The cross-motion for costs is also denied.

Counsel are directed to appear for a conference on October 16, 2013 at 9:30 a.m.

This constitute the decision and order of the court.

Dated; September 30, 2013

EDWARD W. McCARTY III

Judge of the

Surrogate's Court Footnotes

Footnote 1:The current Model Rules provide NYRPC 1.7 as follows:

"(a) Except as provided in paragraph (b), a lawyer shall not represent a client if a reasonable lawyer would conclude that either:

(1) the representation will involve the lawyer in representing differing interests; or

(2) there is a significant risk that the lawyer's professional judgment on behalf of the client will be adversely affected by the lawyer's own financial, business, property, or other personal interests.

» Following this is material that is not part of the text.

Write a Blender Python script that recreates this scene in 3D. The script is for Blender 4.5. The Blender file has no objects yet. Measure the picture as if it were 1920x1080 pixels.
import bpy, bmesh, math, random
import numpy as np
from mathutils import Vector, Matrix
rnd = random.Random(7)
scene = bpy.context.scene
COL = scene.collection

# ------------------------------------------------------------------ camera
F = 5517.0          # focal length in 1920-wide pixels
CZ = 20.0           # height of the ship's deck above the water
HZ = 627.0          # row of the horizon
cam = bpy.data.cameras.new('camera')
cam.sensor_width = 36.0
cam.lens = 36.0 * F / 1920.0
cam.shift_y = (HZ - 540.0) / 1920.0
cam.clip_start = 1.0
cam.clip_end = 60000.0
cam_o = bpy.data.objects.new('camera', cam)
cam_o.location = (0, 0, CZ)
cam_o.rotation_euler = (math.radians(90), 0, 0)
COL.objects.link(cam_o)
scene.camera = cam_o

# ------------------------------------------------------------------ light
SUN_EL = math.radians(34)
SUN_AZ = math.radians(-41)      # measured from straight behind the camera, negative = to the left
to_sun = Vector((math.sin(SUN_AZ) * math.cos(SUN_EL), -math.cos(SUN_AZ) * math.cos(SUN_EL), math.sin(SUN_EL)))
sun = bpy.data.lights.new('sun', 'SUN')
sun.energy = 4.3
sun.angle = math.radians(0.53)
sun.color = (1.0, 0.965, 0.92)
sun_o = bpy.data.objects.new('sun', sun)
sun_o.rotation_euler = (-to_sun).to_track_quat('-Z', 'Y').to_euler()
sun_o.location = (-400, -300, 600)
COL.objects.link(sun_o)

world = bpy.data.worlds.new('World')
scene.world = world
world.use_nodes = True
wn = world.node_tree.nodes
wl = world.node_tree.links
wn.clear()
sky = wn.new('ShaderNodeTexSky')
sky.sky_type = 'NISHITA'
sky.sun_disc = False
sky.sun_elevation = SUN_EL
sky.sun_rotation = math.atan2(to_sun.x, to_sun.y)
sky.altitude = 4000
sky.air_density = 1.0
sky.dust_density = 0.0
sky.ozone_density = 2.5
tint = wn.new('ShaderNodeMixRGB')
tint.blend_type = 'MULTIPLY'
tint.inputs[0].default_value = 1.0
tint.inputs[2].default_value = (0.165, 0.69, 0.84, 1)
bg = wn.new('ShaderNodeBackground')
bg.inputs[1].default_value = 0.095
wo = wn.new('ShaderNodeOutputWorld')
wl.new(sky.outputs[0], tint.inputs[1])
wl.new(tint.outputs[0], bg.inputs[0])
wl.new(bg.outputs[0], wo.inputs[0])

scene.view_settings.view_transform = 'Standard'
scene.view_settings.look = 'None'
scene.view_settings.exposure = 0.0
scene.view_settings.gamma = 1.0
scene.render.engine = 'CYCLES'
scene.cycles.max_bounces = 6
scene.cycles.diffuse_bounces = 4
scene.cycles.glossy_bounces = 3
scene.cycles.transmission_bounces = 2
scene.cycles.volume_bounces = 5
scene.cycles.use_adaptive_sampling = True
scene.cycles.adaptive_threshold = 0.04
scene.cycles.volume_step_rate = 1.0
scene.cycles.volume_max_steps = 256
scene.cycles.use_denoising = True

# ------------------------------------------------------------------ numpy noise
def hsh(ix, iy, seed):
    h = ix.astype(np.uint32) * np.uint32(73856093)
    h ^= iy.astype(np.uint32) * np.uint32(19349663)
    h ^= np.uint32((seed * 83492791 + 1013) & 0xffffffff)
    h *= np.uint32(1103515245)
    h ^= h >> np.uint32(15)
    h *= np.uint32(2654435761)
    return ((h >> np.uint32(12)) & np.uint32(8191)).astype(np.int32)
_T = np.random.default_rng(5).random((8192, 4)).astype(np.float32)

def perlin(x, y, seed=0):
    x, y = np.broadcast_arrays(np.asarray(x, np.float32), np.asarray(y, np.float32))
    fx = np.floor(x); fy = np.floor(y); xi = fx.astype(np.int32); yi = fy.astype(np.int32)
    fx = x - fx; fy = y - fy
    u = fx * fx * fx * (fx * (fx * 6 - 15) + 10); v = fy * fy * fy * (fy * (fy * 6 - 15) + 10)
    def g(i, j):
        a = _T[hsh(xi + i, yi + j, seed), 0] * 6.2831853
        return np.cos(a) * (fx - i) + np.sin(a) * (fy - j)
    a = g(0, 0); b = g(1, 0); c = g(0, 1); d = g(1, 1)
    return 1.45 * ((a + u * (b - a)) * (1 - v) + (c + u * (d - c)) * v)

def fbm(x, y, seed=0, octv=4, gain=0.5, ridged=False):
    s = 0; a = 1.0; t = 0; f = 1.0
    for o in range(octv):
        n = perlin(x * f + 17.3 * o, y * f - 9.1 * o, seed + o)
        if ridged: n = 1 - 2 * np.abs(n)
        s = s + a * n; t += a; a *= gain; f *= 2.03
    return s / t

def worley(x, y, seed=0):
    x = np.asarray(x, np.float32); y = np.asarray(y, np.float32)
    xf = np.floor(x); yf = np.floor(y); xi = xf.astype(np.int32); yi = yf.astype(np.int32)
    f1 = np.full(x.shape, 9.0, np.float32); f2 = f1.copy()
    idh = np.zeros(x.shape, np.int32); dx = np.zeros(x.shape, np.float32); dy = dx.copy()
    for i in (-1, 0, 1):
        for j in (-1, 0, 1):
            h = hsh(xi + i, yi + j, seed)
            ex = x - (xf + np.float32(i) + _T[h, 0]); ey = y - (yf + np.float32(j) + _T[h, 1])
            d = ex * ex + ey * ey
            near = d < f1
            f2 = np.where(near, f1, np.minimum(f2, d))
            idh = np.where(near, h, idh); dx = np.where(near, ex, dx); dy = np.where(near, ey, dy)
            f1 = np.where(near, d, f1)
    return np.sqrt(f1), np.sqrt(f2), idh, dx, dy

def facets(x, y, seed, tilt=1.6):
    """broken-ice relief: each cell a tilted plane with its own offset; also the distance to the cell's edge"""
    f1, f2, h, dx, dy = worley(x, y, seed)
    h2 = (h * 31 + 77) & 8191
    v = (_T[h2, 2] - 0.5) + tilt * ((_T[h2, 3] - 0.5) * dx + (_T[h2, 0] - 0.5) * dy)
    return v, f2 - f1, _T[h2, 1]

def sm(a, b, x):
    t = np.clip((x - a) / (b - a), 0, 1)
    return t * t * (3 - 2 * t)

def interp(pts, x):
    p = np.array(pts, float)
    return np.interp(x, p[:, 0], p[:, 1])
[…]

(b) Notwithstanding the existence of a concurrent conflict of interest under paragraph (a), a lawyer may represent a client if:

(1) the lawyer reasonably believes that the lawyer will be able to provide competent and diligent representation to each affected client;

(2) the representation is not prohibited by law;

(3) the representation does not involve the assertion of a claim by one client against another client represented by the lawyer in the same litigation or other proceeding before a tribunal; and

(4) each affected client gives informed consent, confirmed in writing."